The Daytona Beach News-Journal
by Robert F. Sanchez
June 5, 2011
The Atlantic hurricane season officially began on June 1, and once again the weather experts are forecasting a very active season, with more major storms than in a typical year. What the experts cannot precisely forecast is whether Florida will be in the path of any of these storms.
On the other hand, experts who have studied Florida’s property insurance market are fully able to forecast precisely what could happen if one big storm or a series of lesser storms were to strike this vulnerable peninsula: It would cause a financial disaster.
Here’s why: With a politically manipulated regulatory climate having caused several large national property insurers to reduce their exposure in Florida, the government-operated Citizens Property Insurance — initially formed to be the state’s “insurer of last resort” — has become the state’s largest property insurer.
Unfortunately, if storm damage were widespread, Citizens would not have enough money on hand to reimburse all of its clients for their losses, and neither would it have enough reinsurance — which is insurance for insurers — to cover all of the losses.
To pay its claims then, Citizens would need hastily to borrow billions of dollars. It would pledge to repay these loans by imposing surcharges — really taxes by another name — on every Florida property insurance policy and auto insurance policy. That could amount to one of the largest single tax hikes in Florida history.
The state would have no alternative, though, because failing to pay the claims would be disastrous for Floridians who had counted on Citizens’ coverage, and failing to repay the borrowed money would destroy Florida’s carefully cultivated credit rating, which allows the state to borrow at favorable interest rates.
The 2011 Legislature did accomplish some helpful reforms concerning property insurance, including a phased-in crackdown on the rampant fraud and abuse associated with homeowners’ bogus claims of sinkhole damage.
Yet the state’s vulnerable position with respect to Citizens looms as a much more significant problem, so perhaps it would be helpful to note what the 2011 Legislature did to address this problem. It can be summed up in four words: Nothing. Zero. Zilch. Nada.
Former Gov. Charlie Crist’s populist policies arguably contributed to the regulatory climate that caused so many major insurers to flee the state, so we wouldn’t want his successor to emulate his policies. However, given the Legislature’s inaction on Citizens, there is one Crist gesture that he might emulate.

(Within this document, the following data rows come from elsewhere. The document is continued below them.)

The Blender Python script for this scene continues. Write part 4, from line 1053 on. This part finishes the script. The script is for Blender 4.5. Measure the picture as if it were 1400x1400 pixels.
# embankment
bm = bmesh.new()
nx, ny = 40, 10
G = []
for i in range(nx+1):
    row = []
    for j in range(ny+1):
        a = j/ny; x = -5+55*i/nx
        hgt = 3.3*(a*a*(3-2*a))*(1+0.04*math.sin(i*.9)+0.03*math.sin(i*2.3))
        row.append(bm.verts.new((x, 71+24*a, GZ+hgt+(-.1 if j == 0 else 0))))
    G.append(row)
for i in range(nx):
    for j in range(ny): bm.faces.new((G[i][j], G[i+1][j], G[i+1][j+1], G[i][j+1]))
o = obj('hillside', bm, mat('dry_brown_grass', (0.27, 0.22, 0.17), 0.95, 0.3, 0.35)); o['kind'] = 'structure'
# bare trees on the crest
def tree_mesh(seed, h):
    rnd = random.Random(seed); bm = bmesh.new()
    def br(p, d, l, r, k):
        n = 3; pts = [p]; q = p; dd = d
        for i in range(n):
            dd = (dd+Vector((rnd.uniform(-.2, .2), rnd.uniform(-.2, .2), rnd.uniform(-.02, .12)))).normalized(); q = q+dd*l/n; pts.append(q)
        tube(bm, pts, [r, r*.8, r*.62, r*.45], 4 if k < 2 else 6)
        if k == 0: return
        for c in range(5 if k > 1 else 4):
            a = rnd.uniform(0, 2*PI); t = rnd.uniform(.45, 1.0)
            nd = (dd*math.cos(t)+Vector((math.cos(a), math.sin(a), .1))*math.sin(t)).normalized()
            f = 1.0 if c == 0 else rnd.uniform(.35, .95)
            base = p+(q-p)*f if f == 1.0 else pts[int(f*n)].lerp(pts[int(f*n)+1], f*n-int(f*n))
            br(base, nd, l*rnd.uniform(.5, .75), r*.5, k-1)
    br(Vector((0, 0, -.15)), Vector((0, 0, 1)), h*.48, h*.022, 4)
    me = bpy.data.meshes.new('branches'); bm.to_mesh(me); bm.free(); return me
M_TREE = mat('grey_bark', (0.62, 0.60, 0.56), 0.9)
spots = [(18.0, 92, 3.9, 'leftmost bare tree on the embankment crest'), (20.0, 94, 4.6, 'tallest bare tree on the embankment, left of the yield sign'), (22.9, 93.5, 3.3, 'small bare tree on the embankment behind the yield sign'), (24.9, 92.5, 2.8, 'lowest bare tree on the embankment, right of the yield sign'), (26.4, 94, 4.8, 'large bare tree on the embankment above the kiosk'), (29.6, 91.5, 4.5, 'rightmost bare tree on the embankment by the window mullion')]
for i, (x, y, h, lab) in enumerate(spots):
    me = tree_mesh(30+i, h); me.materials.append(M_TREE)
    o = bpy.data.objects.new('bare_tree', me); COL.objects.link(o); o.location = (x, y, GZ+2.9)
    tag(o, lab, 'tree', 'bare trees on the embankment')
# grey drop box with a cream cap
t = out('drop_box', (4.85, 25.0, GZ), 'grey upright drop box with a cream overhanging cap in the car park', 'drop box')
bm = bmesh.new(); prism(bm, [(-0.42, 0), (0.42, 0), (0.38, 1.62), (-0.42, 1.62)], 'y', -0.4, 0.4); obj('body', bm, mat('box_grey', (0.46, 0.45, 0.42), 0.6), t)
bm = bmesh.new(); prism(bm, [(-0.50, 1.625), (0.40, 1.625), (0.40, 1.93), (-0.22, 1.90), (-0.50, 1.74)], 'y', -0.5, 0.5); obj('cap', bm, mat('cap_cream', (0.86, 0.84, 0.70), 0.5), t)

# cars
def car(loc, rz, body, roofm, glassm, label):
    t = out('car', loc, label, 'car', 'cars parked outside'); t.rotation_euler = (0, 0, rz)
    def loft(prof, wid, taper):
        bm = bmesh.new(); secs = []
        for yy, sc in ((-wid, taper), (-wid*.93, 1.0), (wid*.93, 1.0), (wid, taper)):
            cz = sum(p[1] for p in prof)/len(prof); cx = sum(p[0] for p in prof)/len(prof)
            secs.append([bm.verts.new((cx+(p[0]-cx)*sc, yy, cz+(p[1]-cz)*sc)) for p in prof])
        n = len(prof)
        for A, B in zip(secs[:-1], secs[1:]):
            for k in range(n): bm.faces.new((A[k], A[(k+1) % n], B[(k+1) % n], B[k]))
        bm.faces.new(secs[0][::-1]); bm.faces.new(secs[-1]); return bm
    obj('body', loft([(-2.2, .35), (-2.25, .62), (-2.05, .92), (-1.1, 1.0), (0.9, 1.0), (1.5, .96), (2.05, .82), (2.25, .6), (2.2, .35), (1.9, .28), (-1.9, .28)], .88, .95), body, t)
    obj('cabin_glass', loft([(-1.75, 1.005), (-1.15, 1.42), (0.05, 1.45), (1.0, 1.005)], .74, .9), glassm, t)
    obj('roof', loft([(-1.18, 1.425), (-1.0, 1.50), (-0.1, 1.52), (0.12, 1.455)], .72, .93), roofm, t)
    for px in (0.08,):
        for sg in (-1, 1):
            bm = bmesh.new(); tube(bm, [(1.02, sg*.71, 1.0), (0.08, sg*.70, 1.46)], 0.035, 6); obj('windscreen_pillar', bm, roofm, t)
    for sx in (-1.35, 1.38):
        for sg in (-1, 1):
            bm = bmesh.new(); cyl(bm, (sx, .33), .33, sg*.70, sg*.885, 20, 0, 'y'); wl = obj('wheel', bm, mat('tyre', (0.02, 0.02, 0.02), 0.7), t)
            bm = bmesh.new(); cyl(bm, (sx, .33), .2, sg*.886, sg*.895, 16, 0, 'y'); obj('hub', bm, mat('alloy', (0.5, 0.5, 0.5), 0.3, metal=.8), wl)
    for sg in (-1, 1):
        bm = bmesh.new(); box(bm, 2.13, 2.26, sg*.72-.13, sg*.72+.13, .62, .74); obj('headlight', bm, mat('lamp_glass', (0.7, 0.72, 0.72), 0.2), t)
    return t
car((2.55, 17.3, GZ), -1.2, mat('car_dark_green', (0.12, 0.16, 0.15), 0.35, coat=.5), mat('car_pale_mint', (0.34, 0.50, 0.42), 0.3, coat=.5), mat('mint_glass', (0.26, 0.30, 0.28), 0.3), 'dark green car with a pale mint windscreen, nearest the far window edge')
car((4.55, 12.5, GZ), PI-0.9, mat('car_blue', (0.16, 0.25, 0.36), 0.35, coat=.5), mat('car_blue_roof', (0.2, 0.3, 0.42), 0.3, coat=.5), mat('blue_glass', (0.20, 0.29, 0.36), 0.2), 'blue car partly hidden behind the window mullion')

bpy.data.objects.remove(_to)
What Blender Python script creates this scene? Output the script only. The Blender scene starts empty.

In 2007, Governor Crist’s first year in office, he took part in a trade mission to Israel. While in Jerusalem he went to the Western Wall and inserted a note with a prayer that by his own account read, “Dear God, please protect our Florida from storms and other difficulties. Charlie.”
Some will attribute Florida’s lack of significant storm damage in recent years to the governor’s prayer, and others will attribute it to sheer luck, which can be interpreted as shorthand for the seeming randomness of natural disasters. As the saying goes, the rain falls on the just and the unjust. Tornadoes, too.
Sadly, however, whether one has faith in prayer or in Florida’s continuing good luck, those forces may be the only hope left for Floridians as this storm season approaches since lawmakers failed to reform Citizens, leaving it a glaring exception to free-market principles and a fiscal disaster waiting to happen.